I congratulate the hon. Member for Romford (Mr. Neubert) on his good fortune once again in winning a place in the Ballot for a motion on a Friday. I believe that this is the second time the hon. Gentleman has won it since he has been a Member of the House.

The hon. Gentleman's actions and those of his party somewhat belie the terms of the motion. He asks the Government to intervene and do something about increased investment in industry. Every time the Government try to do this in any of our major industries, however, the hon. Gentleman and his hon. Friends do everything they possibly can to prevent the Government carrying out such a policy. What the hon. Gentleman said in his speech bore no real relationship to his motion.
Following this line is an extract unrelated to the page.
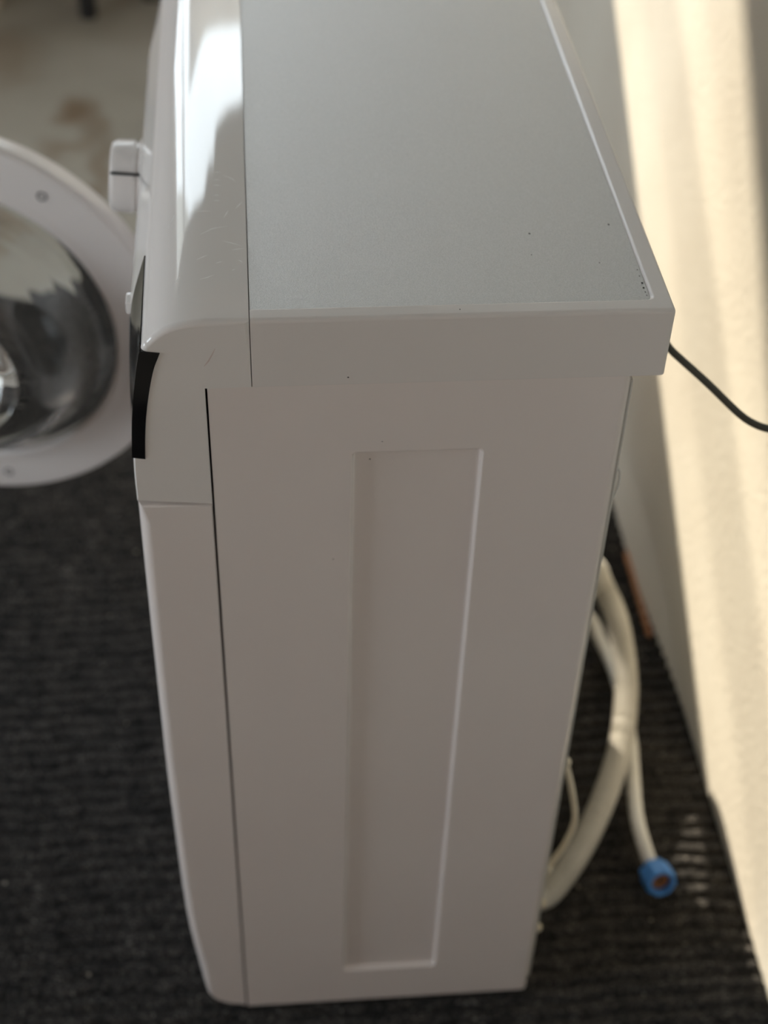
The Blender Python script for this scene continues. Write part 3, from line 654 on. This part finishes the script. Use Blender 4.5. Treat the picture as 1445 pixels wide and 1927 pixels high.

At one stage in his speech the hon. Gentleman referred to the report last weekend from the Cambridge Economics Group, and its gloomy predictions for this country. I think that the hon. Gentleman surpassed the Cambridge Economists with his own gloomy predictions for the country in the very near future, although he is not usually the sort of Member to adopt a very gloomy attitude. This morning, however, the hon. Gentleman has been spreading gloom rather like a farmer spreads muck on his fields. I am surprised that at a time like this, just before the Budget, we should find ourselves listening to a gloomy speech of that type.

In just a few moments the hon. Gentleman glossed over such matters as taxation, investment, the Price Code, the oil crisis, profitability, unemployment, productivity and dividend restraint. He went through all those subjects extremely rapidly as though they were of secondary importance and could be dismissed in moments. However, each of the subjects on which he touched is sufficiently important to justify a motion to itself and for the House to spend a day discussing it.

I took exception to several of the items which the hon. Gentleman discussed. He sought to blame our ills on the ordinary person below the executive class. He spoke of people getting a full week's pay for half a week's work.